§ **WHAT THE TASK ASKS**: Don't include pictures. Quote the lines below from the first through the line that contains "PI = math.pi".

§ **DATA SHOWN**:
____________________
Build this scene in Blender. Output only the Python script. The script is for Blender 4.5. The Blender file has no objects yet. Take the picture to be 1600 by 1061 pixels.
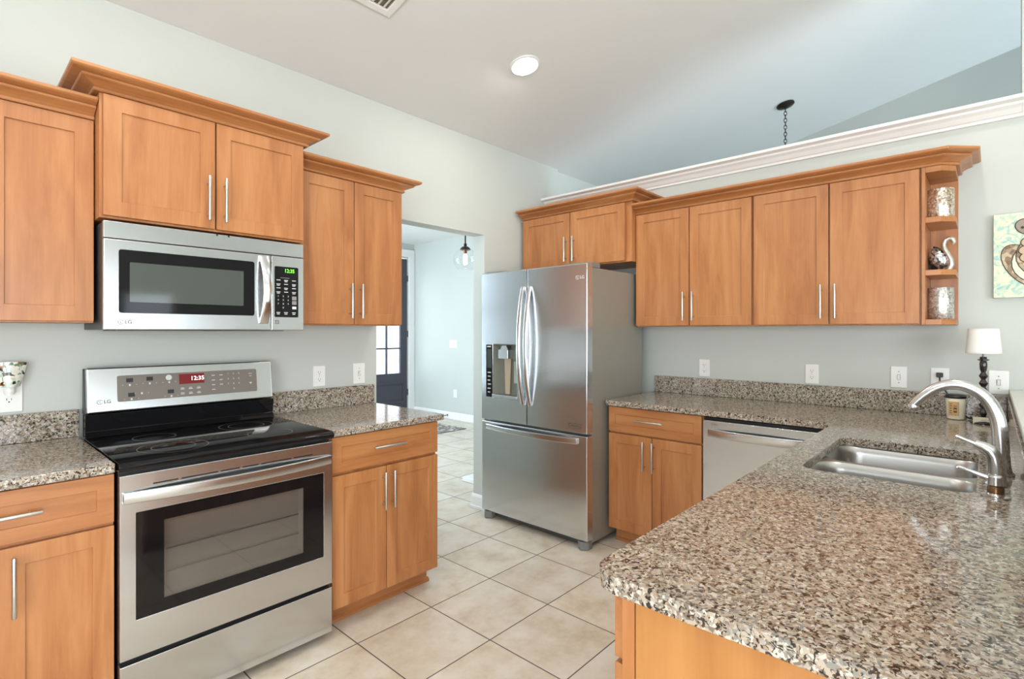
import bpy, bmesh, math, random
from mathutils import Vector, Matrix, geometry
random.seed(7)
SC = bpy.context.scene
COL = SC.collection
PI = math.pi

# ------------------------------------------------------------------ camera
CAM_H = 1.3396
cd = bpy.data.cameras.new('camera')
cam = bpy.data.objects.new('camera', cd)
COL.objects.link(cam)
cam.location = (0, 0, CAM_H)
cam.rotation_euler = (PI / 2, 0, math.radians(42.387 - 90))
cd.sensor_fit = 'HORIZONTAL'
cd.sensor_width = 36
cd.lens = 819.39 / 1600 * 36
cd.shift_x = 0
cd.shift_y = (517.94 - 530.5) / 1600
cd.clip_start = 0.02
SC.camera = cam

# ------------------------------------------------------------------ view, world, daylight
SC.view_settings.view_transform = 'Standard'
SC.view_settings.look = 'None'
SC.view_settings.exposure = -0.45
SC.view_settings.gamma = 1.0
SC.view_settings.use_curve_mapping = False
W = bpy.data.worlds.new('sky'); SC.world = W
W.use_nodes = True
W.node_tree.nodes['Background'].inputs[0].default_value = (0.80, 0.90, 1.0, 1)
W.node_tree.nodes['Background'].inputs[1].default_value = 7.0


def area(name, loc, target, sx, sy, watts, col=(1, 1, 1), shape='RECTANGLE', spread=180):
    l = bpy.data.lights.new(name, 'AREA')
    l.shape = shape; l.size = sx; l.size_y = sy; l.energy = watts; l.color = col
    l.spread = math.radians(spread)
    o = bpy.data.objects.new(name, l); COL.objects.link(o)
    o.location = loc
    d = Vector(target) - Vector(loc)
    o.rotation_euler = d.to_track_quat('-Z', 'Y').to_euler()
    return o


DAY = (0.95, 0.975, 1.0)
BLUE = (0.66, 0.83, 1.0)
# daylight and fill lamps just outside the windows, pointing in
area('patio_fill', (-2.36, -0.9, 1.25), (0, -0.9, 2.45), 2.7, 2.0, 140, DAY)  # fill lamp behind an added window, tilted up to lift the ceiling
area('breakfast_fill', (-.65, -3.92, 1.35), (-.3, 0, 1.7), 2.7, 1.7, 175, DAY)  # fill lamp at an added window, kept clear of the microwave's reflection
area('daylight_dining', (4.45, -3.88, 1.6), (4.45, 0, 2.2), 1.3, 1.6, 230, BLUE)
area('foyer_fill', (1.53, 5.35, 1.55), (5, 5.35, 1.55), 2.2, 1.8, 170, BLUE)  # fill lamp at an added, unseen foyer window
CEIL0, CSL, YA = 2.759, 0.2205, 2.80


def ceil_z(y):
    return CEIL0 + CSL * (YA - y)


# ------------------------------------------------------------------ node materials
def new_mat(name):
    m = bpy.data.materials.new(name); m.use_nodes = True
    nt = m.node_tree
    return m, nt, nt.nodes['Principled BSDF']


def lin(r, g, b):
    f = lambda c: (c / 255 / 12.92) if c / 255 <= 0.04045 else ((c / 255 + 0.055) / 1.055) ** 2.4
    return (f(r), f(g), f(b), 1)


def simple(name, col, rough=0.5, metal=0.0, emit=None, es=1.0, coat=0.0, spec=0.5):
    m, nt, b = new_mat(name)
    b.inputs['Base Color'].default_value = col
    b.inputs['Roughness'].default_value = rough
    b.inputs['Metallic'].default_value = metal
    b.inputs['Specular IOR Level'].default_value = spec
    b.inputs['Coat Weight'].default_value = coat
    if emit:
        b.inputs['Emission Color'].default_value = emit
        b.inputs['Emission Strength'].default_value = es
    # faint surface variation so nothing is perfectly uniform
    n = nt.nodes.new('ShaderNodeTexNoise'); n.inputs['Scale'].default_value = 9
    tc = nt.nodes.new('ShaderNodeTexCoord'); nt.links.new(tc.outputs['Object'], n.inputs['Vector'])
    mr = nt.nodes.new('ShaderNodeMapRange')
    mr.inputs['To Min'].default_value = max(0.0, rough - 0.02); mr.inputs['To Max'].default_value = min(1.0, rough + 0.03)
    nt.links.new(n.outputs['Fac'], mr.inputs['Value']); nt.links.new(mr.outputs['Result'], b.inputs['Roughness'])
    return m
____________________
§ **RESULT OF THE TASK**:
Build this scene in Blender. Output only the Python script. The script is for Blender 4.5. The Blender file has no objects yet. Take the picture to be 1600 by 1061 pixels.
import bpy, bmesh, math, random
from mathutils import Vector, Matrix, geometry
random.seed(7)
SC = bpy.context.scene
COL = SC.collection
PI = math.pi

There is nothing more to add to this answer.